Explaining Display Zoom on iPhone 6 and 6 Plus

“The first time you set up your iPhone 6 or 6 Plus, you’re asked if you want to use standard or zoomed view,” Jason Cipriani reports for CNET. “The standard view uses the layout Apple intended for each respective device, while zoomed provides for larger icons, text and buttons.”

“The zoom levels may seem random, but they’re far from it. The iPhone 6 Plus in zoomed mode displays the equivalent of what’s displayed on the iPhone 6. While the amount of content on the iPhone 6 in zoomed mode is equivalent to the iPhone 5S,” Cipriani reports. “No matter what you chose during initial setup, you can always go back and change to the alternative Display Zoom setting.”

More info and screenshots in the full article here.


  1. The difference is barely visible. Essentially, standard view makes icons and other graphic elements exactly the same size as on the 5 / 5s. Since the iPhone 6 is just a little bit wider than the 5 / 5s, there aren’t enough pixels across for the fifth column of app icons. Therefore, the layout of icons is exactly the same as on 5/5s, with four columns across, except that the icons are a bit more spaced out, and the distance form the screen edge is slightly greater.

    When you use the zoom feature, it will make all graphic elements, including app icons, slightly larger, so that it will all proportionately look exactly the same as 5/5s.

    Bottom line: when you use zoomed mode, your screen looks exactly like 5/5s, just a bit bigger. When you use normal mode, you may be able to fit an extra row of icons, because you get just about enough extra vertical pixels for it.

    Apps developed for 5/5s with fixed pixel size will be framed with a black frame in normal mode, and would fill the screen in zoomed mode. This is much like phone apps on the iPad.

    1. For what it’s worth, “Apps developed for 5/5s with fixed pixel size” might not be understood by most readers. Apple has been pushing developers to use the Layout Manager which establishes relationships between buttons, labels, lists, etc., such that most apps written since the iPhone 5 ushered in a larger screen are going to be just fine using the larger real estate of the iPhone 6 screen. Black bars should only be present if the developer was, shall we say, less motivated to be sensible and current — I play a Solitaire game from the opening day of the App Store which has a fixed-size playing table, and so it has had black “bars” filling in the sides for the last couple of years. But the apps my company produces grow their user interaction space appropriately for larger screens. The iPhone 6 Plus is large enough that I’m having my team think through the correct usage of that extra space.

  2. Standard mode (non zoom) lets you put your icons in landscape mode among other things. Example – looking at your emails with a list on the left and the selected email contents on the right like on your Mac. It makes the iPhone 6 Plus operate more like an iPad.
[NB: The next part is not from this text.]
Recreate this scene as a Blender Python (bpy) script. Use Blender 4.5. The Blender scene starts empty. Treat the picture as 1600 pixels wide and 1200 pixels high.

    1. That was the first thing I noticed when in ZOOMED mode – the two up display in landscape did not work. I went back and switched to standard mode right away, then adjusted text size up a little bit. I’d rather have the two up display where applicable, instead of pudgy icons.

  3. Now that we are talking about this.

    I have noticed three different app effects, when it comes to scaling.

    1. Native look, from apps designed for the 5/5S on up.
    2. Letter Box, from apps that are native to the 4/4S Retina Display.
    3. Letter Box and Cropped, from apps that are native to the 3G/3GS.

    Take a look at Bejeweled Blitz, I don’t think that has been updated in 5 years. You are bound to find these apps, and I think this cropping doesn’t work for me. It would be nice to be able to adjust the zoom, on the fly, when cropping occurs.